Crime Library: Criminal Minds and Methods

The Trophy Wife and the Tennis Pro

D-I-V-O-R-C-E

Werner Hartmann's stereos may have pumped out beautiful music, but, not long after it began, his marriage to Debra had already hit a sour note.

Just two years into the marriage, Werner called his ex-wife, Vasiliki, and confided to her that his replacement wife was spending all of his money, staying out all night supposedly with her girlfriends and using drugs.

Early one morning, after yet another night of partying, Debra came home wearing nothing but a long mink coat and high heels. Werner had had enough. They fought. He grabbed a gun, and she ran for the Rolls Royce. Werner fired shots at the car as Debra tore out of the driveway.

On another late-night outing, police spotted Debra's Rolls Royce barreling through downtown Chicago. She was hurling champagne glasses out the window. When the cops stopped Debra, they found a notorious Chicago drug dealer beside her and a gun under the seat.

In October 1981, the Hartmann marriage, already on life support, suffered its death-blow when Debra started dating a local tennis pro and part-time gun store clerk named John Korabik.

"Debbie was dating Korabik pretty openly," Gorman said. "He'd come into the store and they'd leave together."
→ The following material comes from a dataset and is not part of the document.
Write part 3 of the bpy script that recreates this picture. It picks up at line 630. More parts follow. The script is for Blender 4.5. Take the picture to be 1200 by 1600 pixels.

For the hard-working Werner Hartmann, who stood a diminutive 5 feet 5 inches tall and weighed just 130 pounds, seeing his wife carrying on right in front of his face with the young, 6-foot 3-inch Adonis was too much.

"My father was planning on divorcing Debra," Stephanie Hartmann recalled. "Debra knew it. I know that for sure. He told me."

Debra may have known the marriage was over, but she didn't let that affect her behavior in the least. She certainly hadn't been acting like a married woman.

Besides, she had a better plan than divorce.